▸ **BRIEF**
Repeat only the lines from the one containing "Write part 5" through the one containing "return ([at(x, y, TD+d0+(d1-d0)*(i/n))", exactly as written, both ends included.
────
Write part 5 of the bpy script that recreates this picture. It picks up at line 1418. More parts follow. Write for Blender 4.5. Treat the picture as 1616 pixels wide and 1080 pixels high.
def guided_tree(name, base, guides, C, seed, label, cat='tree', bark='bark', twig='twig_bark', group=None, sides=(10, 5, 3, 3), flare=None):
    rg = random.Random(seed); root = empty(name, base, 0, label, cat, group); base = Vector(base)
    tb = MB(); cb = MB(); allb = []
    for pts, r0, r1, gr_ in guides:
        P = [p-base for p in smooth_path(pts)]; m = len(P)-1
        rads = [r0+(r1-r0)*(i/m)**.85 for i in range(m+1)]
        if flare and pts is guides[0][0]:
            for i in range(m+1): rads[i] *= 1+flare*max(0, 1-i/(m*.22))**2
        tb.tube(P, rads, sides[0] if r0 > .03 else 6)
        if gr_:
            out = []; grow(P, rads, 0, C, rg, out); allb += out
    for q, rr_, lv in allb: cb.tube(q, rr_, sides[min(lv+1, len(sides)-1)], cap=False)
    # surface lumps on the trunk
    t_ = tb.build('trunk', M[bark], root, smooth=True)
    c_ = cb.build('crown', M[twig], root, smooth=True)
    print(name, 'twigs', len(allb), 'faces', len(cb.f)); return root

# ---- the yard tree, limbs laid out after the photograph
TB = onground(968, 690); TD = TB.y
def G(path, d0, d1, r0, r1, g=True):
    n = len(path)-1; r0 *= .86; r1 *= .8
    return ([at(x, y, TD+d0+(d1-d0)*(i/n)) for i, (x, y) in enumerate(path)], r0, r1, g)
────
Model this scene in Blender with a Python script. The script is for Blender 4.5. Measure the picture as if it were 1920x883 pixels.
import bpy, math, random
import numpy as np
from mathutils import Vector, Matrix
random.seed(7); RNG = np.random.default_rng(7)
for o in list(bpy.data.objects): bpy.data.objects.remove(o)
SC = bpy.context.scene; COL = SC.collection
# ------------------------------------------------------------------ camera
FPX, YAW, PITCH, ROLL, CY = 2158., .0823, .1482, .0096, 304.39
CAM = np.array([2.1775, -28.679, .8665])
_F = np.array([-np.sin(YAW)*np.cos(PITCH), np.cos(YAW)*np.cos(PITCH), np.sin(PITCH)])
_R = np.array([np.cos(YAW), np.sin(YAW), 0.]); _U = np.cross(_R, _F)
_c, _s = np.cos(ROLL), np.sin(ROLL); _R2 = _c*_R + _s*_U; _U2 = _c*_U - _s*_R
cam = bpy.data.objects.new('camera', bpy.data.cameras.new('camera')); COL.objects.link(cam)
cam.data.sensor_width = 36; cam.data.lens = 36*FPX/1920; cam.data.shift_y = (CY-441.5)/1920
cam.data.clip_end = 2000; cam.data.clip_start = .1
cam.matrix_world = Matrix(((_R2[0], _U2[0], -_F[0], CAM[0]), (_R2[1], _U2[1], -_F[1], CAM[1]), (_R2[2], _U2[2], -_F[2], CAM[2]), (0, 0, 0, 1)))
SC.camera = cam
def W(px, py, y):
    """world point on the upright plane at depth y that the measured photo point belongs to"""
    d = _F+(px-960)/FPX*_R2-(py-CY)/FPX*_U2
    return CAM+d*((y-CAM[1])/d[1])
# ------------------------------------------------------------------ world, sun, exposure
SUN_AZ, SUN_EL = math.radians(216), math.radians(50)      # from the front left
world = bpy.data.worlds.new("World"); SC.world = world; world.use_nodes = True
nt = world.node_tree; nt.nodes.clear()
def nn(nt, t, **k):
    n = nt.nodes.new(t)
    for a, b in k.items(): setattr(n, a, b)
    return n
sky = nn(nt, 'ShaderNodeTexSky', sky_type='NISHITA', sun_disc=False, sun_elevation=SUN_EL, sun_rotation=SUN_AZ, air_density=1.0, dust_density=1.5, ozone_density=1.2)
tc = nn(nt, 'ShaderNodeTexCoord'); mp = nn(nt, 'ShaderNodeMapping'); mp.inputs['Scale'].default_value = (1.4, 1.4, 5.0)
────
▸ **TASK ANSWER**
Write part 5 of the bpy script that recreates this picture. It picks up at line 1418. More parts follow. Write for Blender 4.5. Treat the picture as 1616 pixels wide and 1080 pixels high.
def guided_tree(name, base, guides, C, seed, label, cat='tree', bark='bark', twig='twig_bark', group=None, sides=(10, 5, 3, 3), flare=None):
    rg = random.Random(seed); root = empty(name, base, 0, label, cat, group); base = Vector(base)
    tb = MB(); cb = MB(); allb = []
    for pts, r0, r1, gr_ in guides:
        P = [p-base for p in smooth_path(pts)]; m = len(P)-1
        rads = [r0+(r1-r0)*(i/m)**.85 for i in range(m+1)]
        if flare and pts is guides[0][0]:
            for i in range(m+1): rads[i] *= 1+flare*max(0, 1-i/(m*.22))**2
        tb.tube(P, rads, sides[0] if r0 > .03 else 6)
        if gr_:
            out = []; grow(P, rads, 0, C, rg, out); allb += out
    for q, rr_, lv in allb: cb.tube(q, rr_, sides[min(lv+1, len(sides)-1)], cap=False)
    # surface lumps on the trunk
    t_ = tb.build('trunk', M[bark], root, smooth=True)
    c_ = cb.build('crown', M[twig], root, smooth=True)
    print(name, 'twigs', len(allb), 'faces', len(cb.f)); return root

# ---- the yard tree, limbs laid out after the photograph
TB = onground(968, 690); TD = TB.y
def G(path, d0, d1, r0, r1, g=True):
    n = len(path)-1; r0 *= .86; r1 *= .8
    return ([at(x, y, TD+d0+(d1-d0)*(i/n)) for i, (x, y) in enumerate(path)], r0, r1, g)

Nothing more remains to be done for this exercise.